Thursday, July 19, 2012

Suits Me- Diane Wood Middlebrook

Suits Me-Diane Wood Middlebrook

the facts
satisfaction: side
pages: 281
gender: F
nationality: USA
year: 1998
Non-fiction, Biography

A biography of Billy Tipton-an American jazz musician active in the Midwest, South and Northwest.

This is not a spoiler-Billy was born Dorothy Tipton but ze lived as a man all zir life as a bandleader and performer on stage. Ze was married to multiple women. This is a fascinating life story that provides a snapshot into a transgendered individual in early American history. I mean, Billy was born in 1917 and was in the public eye all throughout the 50s and 70s and I know of no other such biography or memoir that I can access through my local library system that covers such a life.

My main problem though was of pronouns. All throughout the book I'm stuck thinking WHY THE SWITCHING!? Billy seems to never have switched-he lived as man. One justification given is that ze wrote letters to zir family who never seemed to really accept zir as a man which doesn't strike me /at all/ as a good justification. Ze wanted to keep in contact with the family ze loved? To me, what.a.surprise. instead of “perfect excuse to remind you that ze was once a little girl.” (I'm writing this review in this modern, new-fangled neutral pronoun but I wish Middlebrook had stuck to male pronouns.)
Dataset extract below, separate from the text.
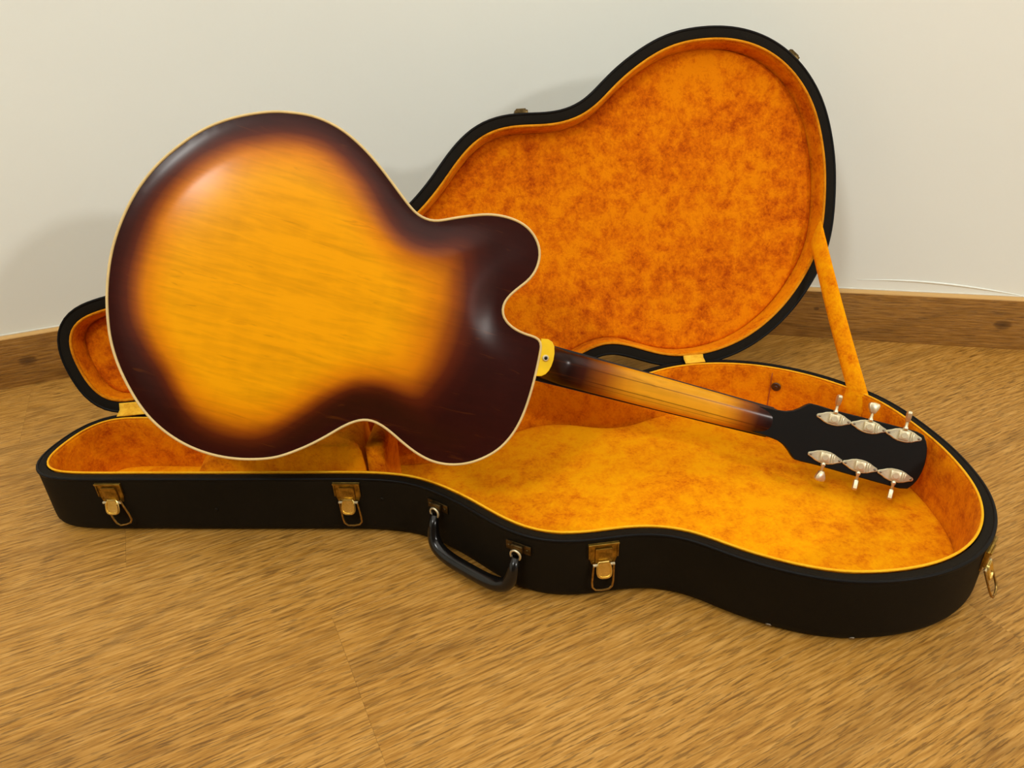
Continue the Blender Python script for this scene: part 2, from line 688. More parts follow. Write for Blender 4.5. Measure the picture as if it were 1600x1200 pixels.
pm = plank_mesh(PLN, PW)
pm.materials.append(M_floor)
row0 = 0.508                      # centre line of the row whose end joint shows in front
for r in range(-9, 8):
    v0 = row0 + r * PW
    shift = 0.055 if r == 0 else ((r * 0.437) % 1.0) * PLN
    for k in range(-4, 4):
        u0 = shift + (k + 0.5) * PLN
        c = e1 * u0 + e2 * v0
        # planks that lie wholly outside the visible part of the room are left to the screed
        if not (-2.1 < c.x < 2.3 and -1.0 < c.y < 1.75):
            continue
        o = bpy.data.objects.new('plank', pm)
        COL.objects.link(o)
        o.parent = floor_o
        o.location = (c.x, c.y, 0)
        o.rotation_euler = (0, 0, GD + (PI if (r * 3 + k) % 2 else 0))

# baseboard along the wall behind, rounded on top
BB_H = 0.097
prof = [(0, 0), (BB_T, 0), (BB_T, BB_H - 0.003), (BB_T - 0.0008, BB_H - 0.0008), (BB_T - 0.003, BB_H), (0, BB_H)]
dense = []
for i in range(len(wall_line) - 1):
    for s in np.linspace(0, 1, 6)[:-1]:
        dense.append(wall_line[i] * (1 - s) + wall_line[i + 1] * s)
dense.append(wall_line[-1])
dense = np.array(dense)
nr = offset_path(dense, 1.0) - dense
cum = np.r_[0, np.cumsum(np.linalg.norm(np.diff(dense, axis=0), axis=1))]
KN = []
for kx, ky, kz, kr in ((-0.895, 1.186, 0.066, 0.0085), (0.900, 1.163, 0.066, 0.0085), (0.590, 1.245, 0.078, 0.003)):
    A_, AB_ = dense[:-1], np.diff(dense, axis=0)
    t_ = np.clip(((np.array([kx, ky]) - A_) * AB_).sum(1) / (AB_ ** 2).sum(1), 0, 1)
    d_ = np.linalg.norm(A_ + AB_ * t_[:, None] - np.array([kx, ky]), axis=1)
    i = int(np.argmin(d_))
    KN.append((float(cum[i] + t_[i] * np.linalg.norm(AB_[i])), kz, kr))
M_base = oak('oak_baseboard', (176, 128, 62), (150, 104, 42), (116, 76, 24), coord='along', rough=0.45, streak=0.6, knots=KN)
v, f, al = [], [], []
acc = np.r_[0, np.cumsum([math.hypot(prof[i + 1][0] - prof[i][0], prof[i + 1][1] - prof[i][1]) for i in range(5)])]
for i in range(len(dense)):
    for k, (o_, z) in enumerate(prof):
        p = dense[i] + nr[i] * o_
        v.append((p[0], p[1], z))
        al.append((cum[i], acc[k], 0))
n6 = len(prof)
for i in range(len(dense) - 1):
    for k in range(n6):
        k2 = (k + 1) % n6
        f.append((i * n6 + k, i * n6 + k2, (i + 1) * n6 + k2, (i + 1) * n6 + k))
f += [tuple(range(n6)), tuple((len(dense) - 1) * n6 + k for k in reversed(range(n6)))]
m = mesh_from('baseboard_back', v, f)
at = m.attributes.new('along', 'FLOAT_VECTOR', 'POINT')
# measured from two spots so that the knots sit where the boards have them
at.data.foreach_set('vector', np.array(al, float).ravel())
fix_normals(m)
bb = struct(obj('baseboard_back', m, M_base))
auto_smooth(bb, 40)
# the caulk line on its top edge, lumpy
cp, cr_ = [], []
for i in range(0, len(dense)):
    p = dense[i] + nr[i] * 0.0004
    cp.append((p[0], p[1], BB_H + 0.0006))
    cr_.append(0.0010 + 0.0012 * rng.random())
cv, cf = tube_vf(cp, cr_, 6)
ck = obj('caulk_bead', mesh_from('caulk_bead', cv, cf), M_caulk, bb)


# marks on the wall: a filled anchor hole on the left, a ridge of filler above the right run of the baseboard
WN_L = np.array([dL[1], -dL[0]])
q = np.array([-0.842, 1.206]) - WN_L * (BB_T - 0.0005)
b = MB()
pts = [(0.006 * math.cos(a) * (1 + 0.25 * math.sin(3 * a)), 0.006 * math.sin(a)) for a in np.linspace(0, 2 * PI, 16, endpoint=False)]
b.prism(pts, -0.0005, 0.0012, bev=0.0010)
po = obj('plaster_patch', b.mesh('plaster_patch'), M_wall, wall_back)
po.matrix_local = Matrix(((dL[0], 0, WN_L[0], q[0]), (dL[1], 0, WN_L[1], q[1]), (0, 1, 0, 0.405), (0, 0, 0, 1)))
WN_R = np.array([dR[1], -dR[0]])
cp, cr_ = [], []
for k in range(24):
    t_ = k / 23
    q = PR + dR * (-0.03 + 0.30 * t_) - WN_R * (BB_T - 0.0002)
    cp.append((q[0], q[1], BB_H + 0.016 + 0.006 * math.sin(t_ * 3.0 + 0.4) - 0.016 * t_ ** 2))
    cr_.append(0.0016 * math.sin(PI * min(max(t_, 0.02), 0.98)) + 0.0002)
v, f = tube_vf(cp, cr_, 8)
obj('plaster_ridge', fix_normals(mesh_from('plaster_ridge', v, f)), M_wall, wall_back)


# ------------------------------------------------------------------ the guitar case
CASE_H = 0.088
case_u = Vector((0.99476, 0.10221, 0))
case = bpy.data.objects.new('guitar_case', None)
COL.objects.link(case)
case.location = (-0.09773, 0.95115, 0)
case.rotation_euler = (0, 0, math.atan2(case_u.y, case_u.x))
tag(case, 'open black guitar case lined with orange plush lying on the oak floor', 'guitar case')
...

But even that wasn't as irritating as the fact that I saw no justification for the assertion that Billy wanted a dramatic reveal when ze died and the whole “Billy's life was all a performance” talk really, really bugged me. I felt like it was a dismissal of Billy's life as a performance. Sure Billy never seemed to identify as transgender but he acted in all ways (except the occasional family time) as a man during a time when transgenderism wasn't really a thing which doesn't merit mixed pronouns that felt disrespectful.

I found myself asking constantly why Middlebrook felt such.a.need to simplify what is actually incredibly complicated.

I recommend this to people who can see beyond the somewhat dated interpretations who is interested in queer history.